Да на этом ученом фоне изуродования языка зацепинг – почти глоток свежего воздуха.
В мыслях об этом и я захотел глотнуть свежего воздуха. Почти тридцать лет назад умер мой старший товарищ, гениальный поэт Владимир Бурич. Он был родом из Харькова, где жил при немецкой оккупации.
ОККУПАЦИЯ
Achtung
Bekanntmachung
Betreten
Ausweiss
Beerdigung
Hinrichten
Scheisse
Schmeisser
Abschiessen
забилась
родная речь
по толкучкам
сортирам
заборам
биржам труда
бульварным романам
в казино
в постелях проституток
рождались слова-ублюдки —
шпрехать
лахать
Обреченная на умирание
возродилась
в словах
ПРОВЕРЕНО
НЕ ОБНАРУЖЕНО
ПАВЛОВ
Как был, казалось бы, прост выход из той, немецкой оккупации города Харькова и города Белгорода. Совсем ненадолго задержались тогда "слова-ублюдки шпрехать и лахать". Из детской памяти достал их поэт.

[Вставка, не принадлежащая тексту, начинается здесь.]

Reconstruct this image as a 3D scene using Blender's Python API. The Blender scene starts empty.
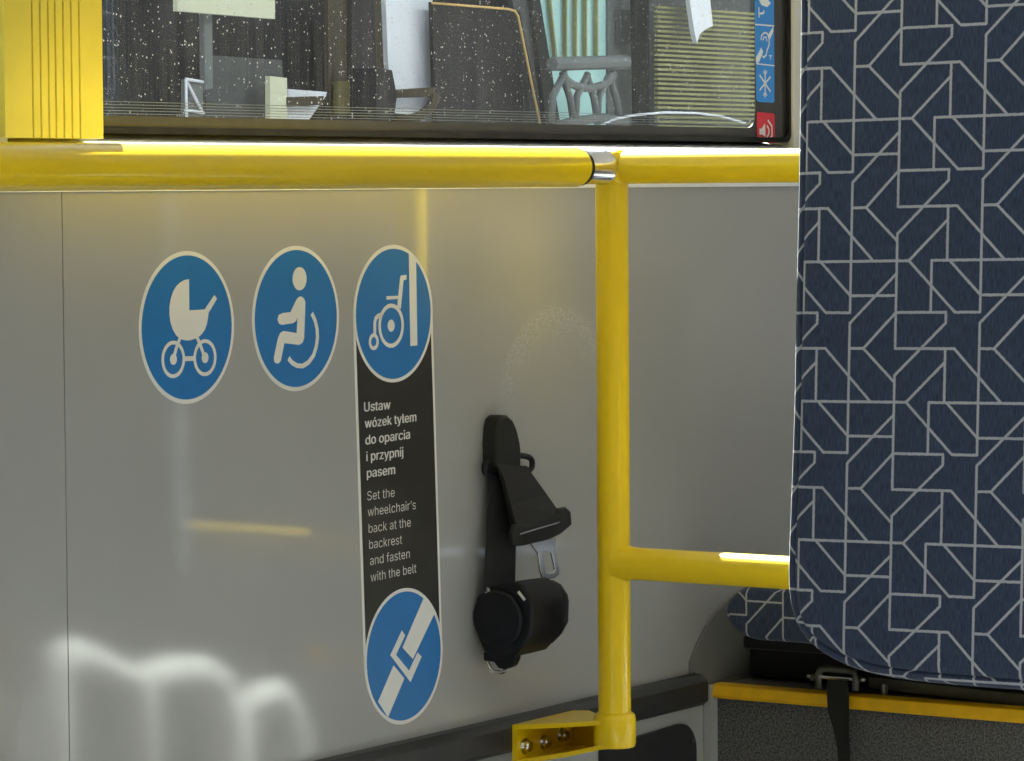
import bpy, bmesh, math, random
from mathutils import Vector, Matrix

random.seed(7)
sc = bpy.context.scene
C = sc.collection

# ------------------------------------------------------------------ camera
F = 3600.0                      # focal length in pixels of the 1024 x 761 frame
TH = math.atan(2358 / F)        # angle between the view and the side wall
PT = math.atan(194 / F)       # pitch down
RO = 0.007                      # roll
f0 = Vector((math.cos(TH), math.sin(TH), 0))
r0 = Vector((math.sin(TH), -math.cos(TH), 0))
CAM = Vector((0, 0, 1.0)) - 3.82 * f0 - (101 / F * 3.82) * r0
fw = f0 * math.cos(PT) + Vector((0, 0, -math.sin(PT)))
up0 = r0.cross(fw)
R_ = r0 * math.cos(RO) - up0 * math.sin(RO)
U_ = up0 * math.cos(RO) + r0 * math.sin(RO)
cd = bpy.data.cameras.new('camera'); cam = bpy.data.objects.new('camera', cd); C.objects.link(cam)
cd.sensor_width = 36; cd.lens = F / 1024 * 36; cd.clip_start = 0.05; cd.clip_end = 200
m = Matrix((R_, U_, -fw)).transposed().to_4x4(); m.translation = CAM; cam.matrix_world = m
sc.camera = cam

# ------------------------------------------------------------------ world, sun, exposure
SUN_E = 62.0
SKY_E = 1.4
EXPO = 0.0
w = bpy.data.worlds.new('sky'); sc.world = w; w.use_nodes = True
wn = w.node_tree; bg = wn.nodes['Background']
tc = wn.nodes.new('ShaderNodeTexCoord'); sp = wn.nodes.new('ShaderNodeSeparateXYZ'); cr = wn.nodes.new('ShaderNodeValToRGB')
wn.links.new(tc.outputs['Generated'], sp.inputs[0]); wn.links.new(sp.outputs['Z'], cr.inputs[0]); wn.links.new(cr.outputs[0], bg.inputs[0])
cr.color_ramp.elements[0].position = 0.0; cr.color_ramp.elements[0].color = (1.0, 0.98, 0.94, 1)
cr.color_ramp.elements[1].position = 0.8; cr.color_ramp.elements[1].color = (0.72, 0.84, 1.0, 1)
bg.inputs[1].default_value = SKY_E
sd = bpy.data.lights.new('sun', 'SUN'); sun = bpy.data.objects.new('sun', sd); C.objects.link(sun)
sd.energy = SUN_E; sd.angle = math.radians(0.6); sd.color = (1.0, 0.96, 0.88)
sun.rotation_euler = Vector((-1.0, -1.0, -1.58)).to_track_quat('-Z', 'Y').to_euler()
sun.location = (3, 3, 5)
sc.view_settings.view_transform = 'Standard'; sc.view_settings.look = 'None'
sc.view_settings.exposure = EXPO; sc.view_settings.gamma = 1.0; sc.view_settings.use_curve_mapping = False

W = 0.13        # interior face of the side wall (y)
G = 0.17        # glass plane

def ray(px, py):
    return fw + R_ * ((px - 512) / F) + U_ * ((380.5 - py) / F)
def Y(px, py, y=W):             # point of the plane y = const seen at a photo pixel
    d = ray(px, py); return CAM + d * ((y - CAM.y) / d.y)
def X(px, py, x):
    d = ray(px, py); return CAM + d * ((x - CAM.x) / d.x)

# ------------------------------------------------------------------ materials
def mat(name, col, rough=0.5, metal=0.0, spec=0.5, coat=0.0, coatr=0.1, noise=0.0, nscale=40, bump=0.0, bscale=200, col2=None):
    m = bpy.data.materials.new(name); m.use_nodes = True
    nt = m.node_tree; b = nt.nodes['Principled BSDF']
    b.inputs['Base Color'].default_value = (*col, 1); b.inputs['Roughness'].default_value = rough
    b.inputs['Metallic'].default_value = metal; b.inputs['Specular IOR Level'].default_value = spec
    b.inputs['Coat Weight'].default_value = coat; b.inputs['Coat Roughness'].default_value = coatr
    t = nt.nodes.new('ShaderNodeTexCoord')
    if noise > 0 or col2:
        n = nt.nodes.new('ShaderNodeTexNoise'); n.inputs['Scale'].default_value = nscale; n.inputs['Detail'].default_value = 4
        nt.links.new(t.outputs['Object'], n.inputs['Vector'])
        r = nt.nodes.new('ShaderNodeValToRGB'); r.color_ramp.elements[0].position = 0.38; r.color_ramp.elements[1].position = 0.62
        a = col; c = col2 or tuple(min(1, v * (1 + noise)) for v in col)
        if not col2: a = tuple(v * (1 - noise) for v in col)
        r.color_ramp.elements[0].color = (*a, 1); r.color_ramp.elements[1].color = (*c, 1)
        nt.links.new(n.outputs['Fac'], r.inputs[0]); nt.links.new(r.outputs[0], b.inputs['Base Color'])
    if bump > 0:
        n = nt.nodes.new('ShaderNodeTexNoise'); n.inputs['Scale'].default_value = bscale
        nt.links.new(t.outputs['Object'], n.inputs['Vector'])
        bp = nt.nodes.new('ShaderNodeBump'); bp.inputs['Strength'].default_value = bump; bp.inputs['Distance'].default_value = 0.001
        nt.links.new(n.outputs['Fac'], bp.inputs['Height']); nt.links.new(bp.outputs[0], b.inputs['Normal'])
    return m

M = {}
M['yellow'] = mat('yellow_paint', (0.88, 0.60, 0.002), 0.34, spec=0.4, coat=0.35, coatr=0.08, noise=0.02, nscale=8)
M['yellow_cover'] = mat('yellow_cover_plastic', (0.76, 0.66, 0.10), 0.45, noise=0.03, nscale=20)
M['nosing'] = mat('yellow_nosing_rubber', (0.88, 0.50, 0.005), 0.5, noise=0.05, nscale=60)
M['chrome'] = mat('brushed_steel', (0.72, 0.70, 0.68), 0.2, metal=1.0, noise=0.05, nscale=100)
M['steel_dark'] = mat('dull_steel', (0.12, 0.12, 0.10), 0.45, metal=0.6, noise=0.1, nscale=80)
M['black'] = mat('black_plastic', (0.006, 0.006, 0.008), 0.5, spec=0.3, bump=0.25, bscale=900, noise=0.1, nscale=50)
M['black_soft'] = mat('soft_black_plastic', (0.015, 0.015, 0.013), 0.55, spec=0.3, bump=0.3, bscale=900, noise=0.1, nscale=50)
M['rubber'] = mat('black_rubber', (0.02, 0.019, 0.018), 0.85, spec=0.2, noise=0.2, nscale=30)
M['frit'] = mat('dark_window_border', (0.045, 0.042, 0.036), 0.3, noise=0.1, nscale=30)
M['kick'] = mat('black_kick_strip', (0.022, 0.022, 0.024), 0.45, bump=0.3, bscale=300, noise=0.1, nscale=40)
M['grey_trim'] = mat('grey_trim', (0.42, 0.43, 0.42), 0.4, noise=0.03, nscale=20)
M['sill'] = mat('pale_sill', (0.8, 0.8, 0.78), 0.35, noise=0.02, nscale=20)
M['pillar'] = mat('beige_pillar', (0.68, 0.65, 0.58), 0.5, noise=0.02, nscale=20)
M['lower'] = mat('lower_panel', (0.42, 0.43, 0.40), 0.4, coat=0.3, coatr=0.2, noise=0.02, nscale=20)
M['arch'] = mat('wheel_arch_plastic', (0.17, 0.17, 0.16), 0.5, noise=0.04, nscale=30)  # darker than the wall: shade under the seat put into the colour
M['white'] = mat('sticker_white', (0.78, 0.77, 0.72), 0.45, noise=0.01)
M['blue'] = mat('sticker_blue', (0.012, 0.17, 0.47), 0.4, noise=0.02, nscale=30)
M['sblack'] = mat('sticker_black', (0.018, 0.018, 0.017), 0.4, noise=0.05, nscale=30)
M['winblue'] = mat('window_sticker_blue', (0.04, 0.30, 0.80), 0.4, noise=0.02)
M['winred'] = mat('window_sticker_red', (0.75, 0.03, 0.05), 0.4, noise=0.02)
M['winwhite'] = mat('window_sticker_white', (0.9, 0.9, 0.9), 0.4, noise=0.01)
M['carpet'] = mat('riser_carpet', (0.05, 0.05, 0.054), 0.95, nscale=420, col2=(0.16, 0.16, 0.17), bump=0.5, bscale=600)
M['floor'] = mat('speckled_vinyl', (0.22, 0.22, 0.22), 0.5, nscale=300, col2=(0.38, 0.38, 0.37))
M['ceil'] = mat('ceiling_panel', (0.75, 0.75, 0.73), 0.6, noise=0.01)
M['far'] = mat('far_wall_panel', (0.45, 0.45, 0.43), 0.5, noise=0.02)
M['shell'] = mat('white_painted_tube', (0.95, 0.95, 0.95), 0.4, noise=0.01)
M['tarmac'] = mat('tarmac', (0.16, 0.16, 0.16), 0.9, nscale=30, col2=(0.24, 0.24, 0.23))
M['x_dark'] = mat('charcoal_bodywork', (0.012, 0.012, 0.015), 0.5, spec=0.08, noise=0.15, nscale=4)
M['x_grey'] = mat('grey_bodywork', (0.06, 0.065, 0.072), 0.5, spec=0.08, noise=0.1, nscale=5)
M['x_mid'] = mat('mid_grey_bodywork', (0.13, 0.145, 0.155), 0.5, spec=0.08, noise=0.08, nscale=5)
M['x_pale'] = mat('pale_lavender_panel', (0.62, 0.65, 0.75), 0.5, spec=0.08, noise=0.03, nscale=4)
M['x_teal'] = mat('pale_teal_panel', (0.34, 0.56, 0.58), 0.5, spec=0.08, noise=0.04, nscale=4)
M['x_cream'] = mat('cream_panel', (0.55, 0.56, 0.44), 0.5, spec=0.08, noise=0.03, nscale=4)
M['x_gold'] = mat('gold_trim', (0.62, 0.42, 0.16), 0.35, spec=0.08, noise=0.05)
M['x_brown'] = mat('brown_band', (0.045, 0.036, 0.022), 0.6, spec=0.08, noise=0.1, nscale=8)
M['x_olive'] = mat('olive_panel', (0.10, 0.085, 0.02), 0.6, spec=0.08, noise=0.15, nscale=8)
M['x_slat'] = mat('olive_slat', (0.22, 0.22, 0.10), 0.6, spec=0.08, noise=0.1, nscale=20)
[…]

А что же в наше время? Ведь тут пришел новый оккупант, не иноземец какой, а свой, и принес вроде бы свои слова, свою "специальную военную операцию", своим словечком "суверенитет" задумал прикрыть истребление соседней страны, своей "денацификацией" захотел прикрыть людоедство, свою "вертикаль власти" колом вгоняет в гробы своих "двухсотых", своим "народосбережением" выпустил кровь, как воду, и все это делается на "государствообразующем языке", самым "высокоточным оружием", да еще и с клеймом иноземным - латинскими буквами Z и V.
И как теперь стряхнуть уродов? Какой зацепинг вывезет из этого суверенного факапа, какой дайвинг избавит жителей города Харькова от народосберегающего кащея?